Why it matters: Restaurants and shops that once avoided public stances on immigration enforcement are joining together, even at personal risk, to rally behind the city's immigrant workforce.
The big picture: For some, the rise of immigration raids nationwide — and the silence from businesses — inspired the public show of resistance.
- "Seeing the restaurant industry as a whole just not saying anything? It really f--king pissed me off," Carlos Ordaz-Nuñez, owner of TBT El Gallo and the son of immigrant farmworkers, tells Axios.
- "So many restaurants across this country depend on immigrant hands — depend on brown hands — to process food, to wash dishes, to cook food, to serve people."
So when the Richmond Community Legal Fund began printing bilingual signs that also state a business' rights if ICE agents show up, Ordaz-Nuñez asked for one.
- Then he posted himself putting it up on TBT's Instagram in June, weeks after ICE agents began detaining people at the Chesterfield courthouse.
Zoom in: Around the same time, more businesses began asking the volunteer-run nonprofit for the free sign, says Kristin Reed, a labor organizer and one of the fund's co-founders.
- And as the signs dotted storefronts everywhere from Church Hill and Northside to the Fan and Manchester, other businesses felt safer in getting one, too, Reed adds.
- The fund has distributed over 200 signs since May, and businesses as far as California have requested the graphic's file to make their own, Reed tells Axios.
The other side: While Reed and Ordaz-Nuñez said they've received an outpouring of support regarding the signs, Republican Lt. Gov. nominee John Reid blasted the campaign this month in a post.

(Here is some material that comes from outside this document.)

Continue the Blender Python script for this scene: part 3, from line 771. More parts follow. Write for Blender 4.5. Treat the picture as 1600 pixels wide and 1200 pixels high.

- Local business owners "don't get to decide which federal laws are obeyed and enforced," he said.
- A Reddit thread about the sign had over 1,500 comments, many from critics arguing that a sign won't stop federal agents.
What they're saying: Ordaz-Nuñez tells Axios that businesses aren't breaking any laws — and he's been proud to see restaurants speak up.
- Reed says, "People want to keep those workers and those neighbors and those families and those members of their community safe in a moment that's politically pretty scary."
What we're watching: Businesses in surrounding counties have begun to request signs, according to Reed, but the visibility can be harder in places where shops and restaurants are more spread out.